Having, after our pitcher, exhausted the charms of the bar we found by just wandering around, we decided that Swizzles would be the best option. We sought the place blindly for a bit and then decided to actually look up the address; cabbing back to Queen St, we found that it was literally underneath the restaurant at which we'd had dinner.

There's something seedy or not-quite-right about Gay Ottawa; it's very different from here in Toronto. Swizzles is a bar with little signage that you would miss if you didn't have the address (we did). The space looks like a rec room that badly needs a reno, and the crowd was (save us) all regulars. We stayed for two drinks and then called it a night. (The one plus of Swizzles: an adorable boy wearing a visor who sang a country song and was the most enthusiastic and happy person there...he was fun to watch.)

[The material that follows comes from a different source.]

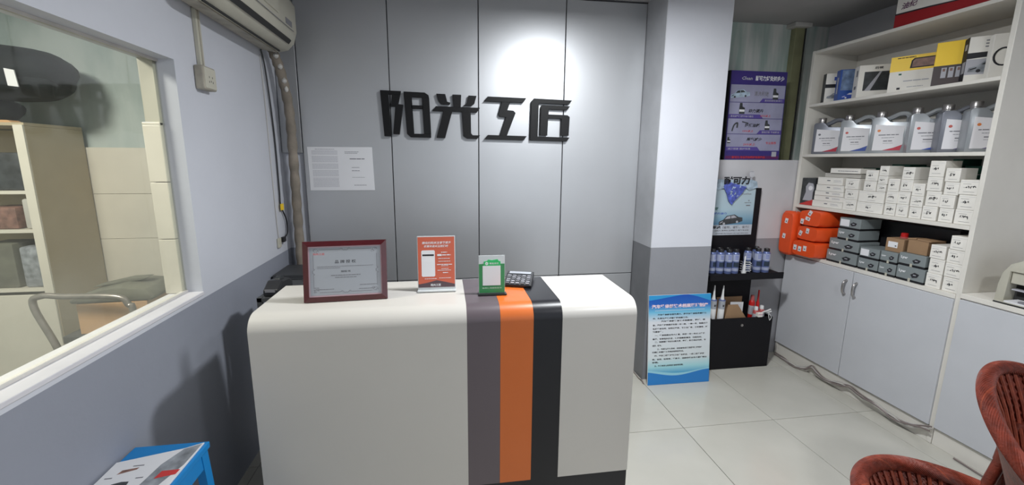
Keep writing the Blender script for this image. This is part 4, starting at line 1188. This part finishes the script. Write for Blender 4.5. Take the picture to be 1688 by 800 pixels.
# green boxes behind
for k, (ya, yb, zt, lb) in enumerate(((2.540, 2.375, 1.545, 'dark green carton standing behind the long flat boxes'), (2.310, 2.205, 1.572, 'dark green carton behind the middle stacks'), (2.145, 2.055, 1.562, 'dark green carton seen just left of the tallest white stack'),
                                      (1.990, 1.940, 1.606, 'narrow dark green carton rising behind the tallest white stack'), (1.930, 1.775, 1.568, 'dark green carton in the right corner of the fourth shelf'))):
    t = thing('green_parts_box', lb, 'box', (2.905 if k else 2.960, (ya+yb)/2, Z0+0.0004), math.radians(-90), 'dark green cartons at the back of the fourth shelf')
    B('carton', 'green_box', t, -(ya-yb)/2, (ya-yb)/2, 0, 0.125, 0, zt-Z0, bevel=0.0015, seg=1)
    lines('print', 'ink_faint', t, [(-0.02, 0.02, zt-Z0-0.05, 0.006)], -0.0004)

# ---- bottom open bay
ZD = 0.8824
def grey_box(label, ya, yb, z0, h, k, xf=2.742, sticker=False):
    w_ = ya-yb-0.002
    t = thing('brake_pad_box', label, 'box', (xf, (ya+yb)/2, z0+0.0004), math.radians(-90), 'grey parts boxes in the bottom bay')
    B('base_tray', 'black_plastic', t, -w_/2+0.002, w_/2-0.002, 0.002, 0.158, 0, 0.012)
    B('carton', 'grey_box', t, -w_/2, w_/2, 0, 0.16, 0.0125, h-0.001, bevel=0.0015, seg=1)
    s_ = min(w_/0.2, 1.0)
    text('logo', 'Lyer', t, 'ink_white', -w_*0.42, -0.0006, h*0.50, 0.022*min(1, s_*1.3), w_*0.26, 0.04)
    r = random.Random(k)
    x0_ = w_*0.16
    MB().prism([(x0_-0.028*s_, h*0.5), (x0_, h*0.68), (x0_+0.034*s_, h*0.6), (x0_+0.022*s_, h*0.38), (x0_-0.012*s_, h*0.30)], -0.0008, 0).build('part_picture', 'ink', t)
    B('part_picture_highlight', 'ink_faint', t, x0_-0.008*s_, x0_+0.012*s_, -0.0012, -0.0008, h*0.48, h*0.54)
    if sticker:
        B('sticker', 'ink_white', t, -w_*0.45, -w_*0.02, -0.0014, -0.0005, h*0.25, h*0.85, label='white paper sticker')
    else:
        B('seal', 'cream_plastic', t, -0.006, 0.006, -0.0012, 0, 0.0, h*0.25)
grey_box('grey parts box at the bottom of the stack beside the orange bags', 2.520, 2.302, ZD, 0.087, 1)
grey_box('grey parts box second from bottom in the stack beside the orange bags', 2.512, 2.300, ZD+0.0875, 0.083, 2)
grey_box('grey parts box third from bottom in the stack beside the orange bags', 2.462, 2.312, ZD+0.171, 0.077, 3)
grey_box('grey parts box with a white sticker topping the stack beside the orange bags', 2.458, 2.310, ZD+0.2485, 0.077, 4, sticker=True)
grey_box('grey parts box, lower one just right of the tall grey stack', 2.292, 2.165, ZD, 0.078, 5)
grey_box('grey parts box with a white sticker, upper one right of the tall grey stack', 2.290, 2.166, ZD+0.0785, 0.072, 6, sticker=True)
grey_box('pale grey parts box, lower one under the left cardboard box', 2.160, 2.060, ZD, 0.080, 7)
grey_box('grey parts box directly under the left cardboard box', 2.160, 2.062, ZD+0.0805, 0.073, 8)
grey_box('grey parts box, lower one in the right pair beside the white boxes', 2.055, 1.908, ZD, 0.090, 9)
grey_box('grey parts box, upper one in the right pair under the open cardboard box', 2.055, 1.914, ZD+0.0905, 0.077, 10)
# cardboard boxes
t = thing('cardboard_box', 'small brown cardboard box with a white label on the grey boxes', 'box', (2.765, 2.108, ZD+0.1545), math.radians(-90))
B('carton', 'cardboard', t, -0.050, 0.050, 0, 0.12, 0, 0.083, bevel=0.0015)
B('white_label', 'ink_white', t, -0.036, 0.018, -0.0008, 0, 0.026, 0.062)
lines('label_print', 'ink', t, [(0.004, 0.012, 0.035, 0.006)], -0.0010)
t = thing('red_capped_jar', 'small red-capped jar standing on the labelled cardboard box', 'jar', (2.83, 2.110, ZD+0.2385))
MB().lathe([(0.020, 0), (0.020, 0.008), (0.016, 0.010)], 16).build('jar_body', 'can_red', t, smooth=True)
MB().lathe([(0.018, 0.010), (0.018, 0.030), (0.014, 0.033)], 16).build('cap', 'red_plastic', t, smooth=True)
t = thing('cardboard_box', 'open brown cardboard box with bent flaps on the right grey boxes', 'box', (2.765, 1.980, ZD+0.1685), math.radians(-90))
B('carton', 'cardboard', t, -0.056, 0.048, 0, 0.12, 0, 0.085, bevel=0.0015)
MB().prism([(-0.060, 0.082), (-0.015, 0.085), (-0.015, 0.094), (-0.058, 0.088)], -0.004, 0.05).build('flap', 'cardboard', t)
MB().prism([(-0.010, 0.084), (0.060, 0.082), (0.062, 0.087), (-0.008, 0.092)], -0.004, 0.05).build('flap', 'cardboard', t)
t = thing('black_carton', 'large black carton at the back of the bottom bay', 'box', (2.935, 2.170, ZD+0.0005), math.radians(-90))
B('carton', 'black_plastic', t, -0.19, 0.26, 0, 0.15, 0, 0.315, bevel=0.002)
B('print', 'dark_grey', t, -0.10, 0.06, -0.0008, 0, 0.22, 0.225)
t = thing('black_carton', 'black carton standing behind the tall grey stack', 'box', (2.925, 2.50, ZD+0.0005), math.radians(-90))
B('carton', 'black_plastic', t, -0.03, 0.06, 0, 0.15, 0, 0.25, bevel=0.002)
# white boxes at right
g_ = 'white parts boxes in the bottom bay'
column('w', 1.902, 1.830, [0.083, 0.086, 0.077], 'left of two stacks, bottom bay', 0, ZD, 0.12, 2.745, g_)
column('x', 1.824, 1.750, [0.083, 0.078, 0.076, 0.076], 'right of two stacks, bottom bay', 3, ZD, 0.12, 2.745, g_)

# orange bags
def orange_bag(label, y, z, w_, h, d, xf, tags, rot=0.0, tiltz=0.0):
    t = thing('orange_packet', label, 'packet', (xf, y, z+0.0005), math.radians(-90)+rot, 'orange packets spilling from the bottom bay')
    m = MB(); n = 8
    r = random.Random(int(y*1000+z*100))
    pts = []
    for k in range(20):
        a = 2*PI*k/20
        cx_ = abs(math.cos(a))**0.35*(1 if math.cos(a) > 0 else -1); cz_ = abs(math.sin(a))**0.35*(1 if math.sin(a) > 0 else -1)
        pts.append((cx_*w_/2*(1+r.uniform(-.02, .0)), h/2+cz_*h/2*(1+r.uniform(-.015, 0.0))))
    vs = []; ny = 5
    for j in range(ny+1):
        f = j/ny; sc = 1-0.10*max(0, 1-f*5)-0.03*f
        for (a, b) in pts:
            vs.append((a*sc, f*d, h/2+(b-h/2)*sc if b > h/2 else b if f > 0.1 else h/2+(b-h/2)*sc))
    fs = [tuple(range(20)), tuple(reversed(range(ny*20, ny*20+20)))]
    for j in range(ny):
        for k in range(20):
            fs.append((j*20+k, j*20+(k+1) % 20, (j+1)*20+(k+1) % 20, (j+1)*20+k))
    m.add(vs, fs)
    m.build('packet_body', 'orange_bag', t, smooth=True)
    for (a, b, rz_) in tags:
        g2 = B('price_tag', 'white_paper', t, -0.013, 0.013, -0.0015, -0.0003, -0.019, 0.019)
        g2.location = (a, 0.0, b); g2.rotation_euler = (0, rz_, 0)
        q = B('tag_print', 'ink_grey', g2, -0.006, 0.006, -0.002, -0.0014, -0.010, 0.0)
orange_bag('orange packet with tags bulging past the cabinet left edge', 2.792, 0.862, 0.118, 0.350, 0.078, 2.646, [(-0.005, 0.27, 0.15), (-0.012, 0.15, 0.1)], 0.0)
orange_bag('large orange packet at the bottom of the pile with a row of three tags', 2.628, ZD, 0.205, 0.120, 0.24, 2.655, [(-0.070, 0.06, 0.02), (-0.030, 0.055, 0.03), (0.012, 0.066, 0.0)], 0.03)
orange_bag('orange packet in the middle of the pile', 2.633, ZD+0.121, 0.195, 0.108, 0.26, 2.672, [(-0.055, 0.050, 0.35), (0.005, 0.075, 0.1)], -0.05)
orange_bag('orange packet on top of the pile under the shelf', 2.635, ZD+0.230, 0.190, 0.118, 0.28, 2.682, [(-0.060, 0.03, 0.1), (-0.015, 0.055, -1.35), (0.0, 0.098, 0.5)])
t = thing('crumpled_clear_wrap', 'crumpled pale wrapping tucked between the orange packets', 'wrapping', (2.690, 2.757, 1.05))
MB().prism([(0, 0.0), (0.010, 0.0), (0.012, 0.07), (0.018, 0.15), (0.004, 0.16), (-0.004, 0.08)], -0.004, 0.004, 'YZ').build('sheet', 'ink_faint', t)

# ============================================================ PRINTER
pr = thing('laser_printer', 'cream desktop printer on the low cabinet at the right edge', 'printer', (2.765, 1.615, 0.8985), math.radians(-90))
side = [(0.0, 0.0), (0.33, 0.0), (0.33, 0.24), (0.16, 0.25), (0.07, 0.225), (0.025, 0.17), (0.0, 0.09)]
# body: front faces the room; rounded left shoulder seen from the front
outl = [(0.0, 0.0), (0.003, 0.09), (0.012, 0.15), (0.035, 0.195), (0.075, 0.222), (0.13, 0.235), (0.40, 0.235), (0.44, 0.20), (0.45, 0.09), (0.45, 0.0)]
inner = [(0.035, 0.0), (0.038, 0.16), (0.41, 0.16), (0.412, 0.0)]
MB().prism(outl[:6]+[(0.13, 0.16), (0.038, 0.16), (0.035, 0.0)], 0.0, 0.32).build('left_shell', 'cream_plastic', pr, bevel=0.003, smooth=True)
MB().prism([(0.13, 0.235), (0.40, 0.235), (0.44, 0.20), (0.45, 0.09), (0.45, 0.0), (0.412, 0.0), (0.41, 0.16), (0.13, 0.16)], 0.0, 0.32).build('right_shell', 'cream_plastic', pr, bevel=0.003)
B('front_flap', 'cream_plastic', pr, 0.040, 0.408, 0.012, 0.03, 0.100, 0.158, bevel=0.003)
B('paper_bay', 'dark_gap', pr, 0.037, 0.410, 0.06, 0.31, 0.001, 0.158)
B('bay_divider', 'ink_faint', pr, 0.045, 0.405, 0.02, 0.06, 0.066, 0.072)
B('control_hatch', 'dark_grey', pr, 0.12, 0.36, 0.03, 0.20, 0.2355, 0.243, bevel=0.002)
B('paper_tray', 'cream_plastic', pr, 0.02, 0.43, -0.036, 0.05, 0.002, 0.010, bevel=0.002)
B('tray_edge', 'dark_gap', pr, 0.02, 0.43, -0.037, -0.036, 0.001, 0.008)
B('paper_stack', 'white_paper', pr, 0.055, 0.40, -0.030, 0.055, 0.0105, 0.018)
B('tray_guide', 'ink_grey', pr, 0.10, 0.15, -0.026, -0.005, 0.0185, 0.027, bevel=0.002)

# ============================================================ CABLES ON THE FLOOR
cbz = [(2.70, 2.80, 0.006), (2.695, 2.70, 0.006), (2.69, 2.60, 0.008), (2.705, 2.52, 0.035), (2.716, 2.48, 0.060), (2.712, 2.43, 0.046), (2.705, 2.36, 0.030), (2.712, 2.26, 0.052), (2.716, 2.19, 0.072),
       (2.708, 2.10, 0.060), (2.705, 2.01, 0.052), (2.705, 1.95, 0.050), (2.704, 1.90, 0.040), (2.706, 1.82, 0.050), (2.710, 1.76, 0.075), (2.712, 1.72, 0.090)]
t = thing('cable_bundle', 'bundle of grey and white cables sagging along the cabinet plinth', 'cable')
for k in range(4):
    r = random.Random(k)
    pth = [(a+0.004*k-0.008, b, max(c+r.uniform(-0.012, 0.012)+0.004*k, 0.0055)) for a, b, c in cbz]
    MB().tube(smoothpath(pth, 5), 0.005 if k % 2 == 0 else 0.0035, 6).build('cable', 'cable_grey' if k % 2 == 0 else 'cable_white', t, smooth=True)
t = thing('floor_cable', 'dark cable lying on the floor along the low cabinet', 'cable')
MB().tube(smoothpath([(2.712, 1.60, 0.006), (2.70, 1.45, 0.006), (2.69, 1.30, 0.006), (2.66, 1.10, 0.006), (2.62, 0.9, 0.006)], 5), 0.0055, 6).build('cable', 'cable_grey', t, smooth=True)
tw2 = MB().tube(smoothpath([(1.405, 2.70, 0.005), (1.40, 2.60, 0.005), (1.403, 2.56, 0.012), (1.398, 2.52, 0.006)], 5), 0.004, 6).build('loose_cable_end', 'cable_grey', None, smooth=True)
tag(tw2, 'short loose cable on the floor at the foot of the column', 'cable')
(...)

The next morning we made a quick trip to a really good (though stodgy) used book store called the Book Bazaar (on Bank St) - I bought a copy of Isherwood's Christopher and His Kind, which apparently tells the story of the conflict between Isherwood's "[rage] against...the heterosexual dictatorship" and "his support of a majority cause, the Popular Front against Fascism" - and then we drove to Wakefield.

We went to stay at a friend-of-a-friend's cottage, on a lake outside of town. Emerging from the car, the smell of not-in-a-city-nor-near-a-highway was overwhelming. We spent that day drinking beer, snacking, and playing board games.

The next day we went into Wakefield (after round two of the bacon-egg-cheese muffins), which is a charming looking town. It's very, very small, and has several bars, some cute shops, a grocery store stocked with good Québécois beer (which I'm drinking as I write this), and a really good bakery. Wakefield also seems to be a bilingual town, which kind of surprised me. Sure, it's only 20 minutes outside Ottawa, but I thought that actual bilingualism was something that was an attribute of larger cities, not small hamlets. I figured, I guess, the smaller the town, the more homogenous the culture. I think I'm wrong.

On the way back from town, we stopped at a little station that has been built around a natural spring, where we filled up our bottles of water. I'm trying to think of how to express why this was delightful, but I'm having trouble.... Anyway, I liked it.

After our trip to Wakefield, we went back to the cottage and took the pontoon boat out onto the lake, wherein we swam.

And thence back to Toronto.

It was a lot for four days, and I didn't get any of the reading or writing done that I'd thought I might, but it was a good time all the same. Going to a new place each day certainly made the time seem longer. And it's good to get out of the City every once in a while.

PS Wakefield has a covered bridge, which we drove through. Hooray!